Appellant filed his answer in the justice’s court, and of course his demand for a change of venue in the superior court was after answer. It is not necessary to determine here what his position would have been if, wrhen he filed his answer in the justice’s court,—knowing that it would cause a transfer to the superior court,-—-he had then and there made his demand for a change. When he did make his motion he was inevitably in the position of one who makes such a motion too late. It is vain to say that he could not have made his motion any sooner in the superior court; he is still seeking a privilege which can come only from a compliance with a statutory provision with which he had not complied. If there was no way in which he could have complied with the statute, then the fair inference is, that the legislature intended that a motion for a change of venue should be allowed only in those cases which get into the superior court in the usual way,—where the complaint shows upon its face jurisdiction in that court,—and not in the few comparatively trivial cases where the amount sued for is within the jurisdiction of justices’ courts, and where the cases *562are transferred on account of some averment in the answer.

Order affirmed.

Thornton, J., Sharpstein, J., and Paterson, J., concurred.






Dissenting Opinion

Works, J., dissenting.

I dissent.
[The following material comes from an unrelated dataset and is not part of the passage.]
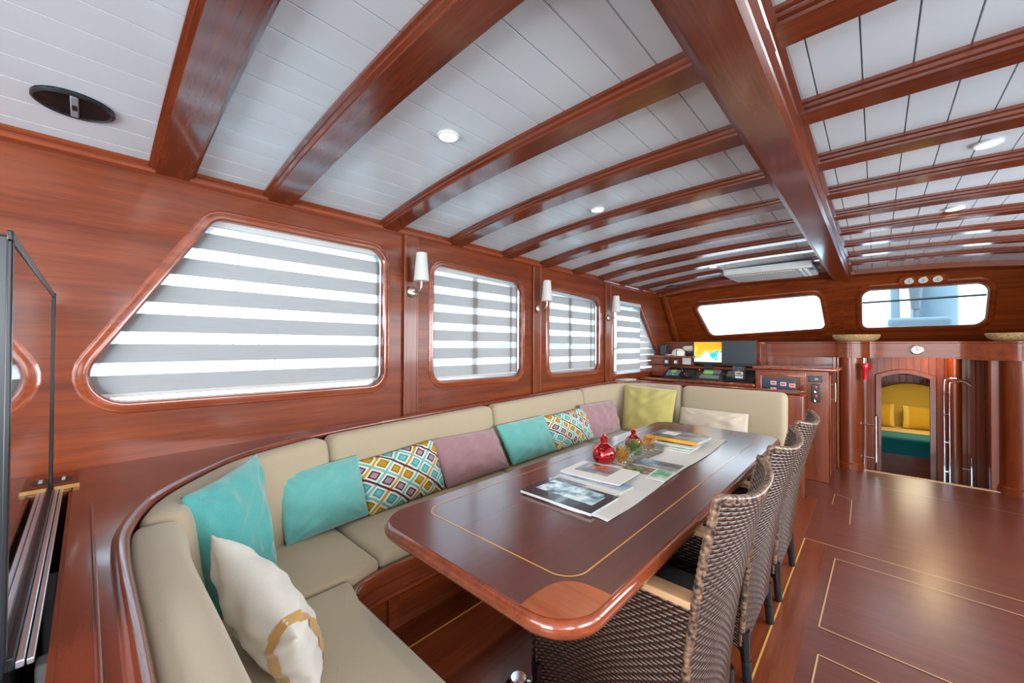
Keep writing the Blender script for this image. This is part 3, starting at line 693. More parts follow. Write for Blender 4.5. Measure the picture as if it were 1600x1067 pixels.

When the verified answer was filed ousting the jurisdiction of the justice’s court that court could take no further steps in the case. It was the duty of the justice to immediately certify the case to the superior court, and that court then had “over the action the same jurisdiction as if it had been commenced therein.” (Code Civ. Proc., sec. 838.)

No affidavit could properly have been filed or motion made for a change of the place of trial in the justice’s court. If that court had jurisdiction of the case, it would have been improper, because a change to another county cannot be had from a justice’s court. If the justice had not jurisdiction it would have been idle to file the affidavit there, because that court had no power to act upon it. The defendant made the necessary affidavit as soon as the case reached a court having jurisdiction to act upon it, and before any act was done by him in that court, or any other step taken therein. This was using the utmost expedition in the assertion of his rights that could be reasonably required under the statute. It is well enough to say that the “right to a change of the place of trial is purely statutory, and a party must bring himself clearly within the provisions on the subject,” but it is quite another thing for the courts to so construe a statute as, in certain cases, to deprive a party of the right entirely, and thus in such cases to nullify the statute itself.

If the doctrine declared in the prevailing opinion is to obtain, all a plaintiff will have to do hereafter, in order to prevent a defendant from asserting his right to be tried in the county of his residence, is to bring his *563action in a justice’s court which has no jurisdiction, thereby compelling the defendant to be tried before the justice, or file such an answer as will cause the transfer of the case to the superior court of that county, in either of which events, if such a construction is to prevail, he is entirely cut off from his right to a change to the proper county. In my judgment, a plain statutory right should not be denied a party even in a “comparatively trivial case” by any such strict construction of the provisions of the statute. The law is the same in all cases, and the courts cannot deny the right given by it because the court may regard the case in hand as comparatively trivial. I think the change should have been granted, and that the order denying it should be reversed.






Dissenting Opinion

Fox, J., and Beatty, C. J., dissenting

We dissent. The case is a trifling one as to the amount of money involved, but it involves a principle which it is important should be settled correctly. Under section 395 of the Code of Civil Procedure, it is a matter of absolute right on the part of the defendant that he shall have the case tried in the county where he resides. This section is mandatory in its terms, and so plain as not to be open to construction, either as to its meaning, or as to the intention of its framers. On the other hand, section 396, cited in the leading opinion, is a mere provision of the mode of procedure to secure the right. The right itself being absolutely established by legislative enactment, if no mode of procedure had been provided for its enforcement, it would be the duty of the court to prescribe one. Section 396 has prescribed one for all the ordinary cases arising in the.course of practice; but here happens to come a case, as sometimes occurs in the conduct of human affairs, that the mode of procedure provided, if we follow the literal language of the statute, does not meet, and we have a case of a right without a remedy. In *564such a case it is the duty of the court, if possible, to provide a remedy. Examining the general remedy which has been provided, we find that the controlling idea of the framers of the statute was, that the party seeking to avail himself of the right guaranteed to him by section 395 should make his application therefor upon his first appearance in the court having jurisdiction to act thereon. That was done in this case. The answer was necessarily filed in a court which had no jurisdiction, either to try the case or to transfer it to another county. That court, as in duty bound, transmitted it to a competent court of its own county, and immediately upon the filing of the papers in the court to which it was so transmitted, the application for change of venue was made. It should have been granted.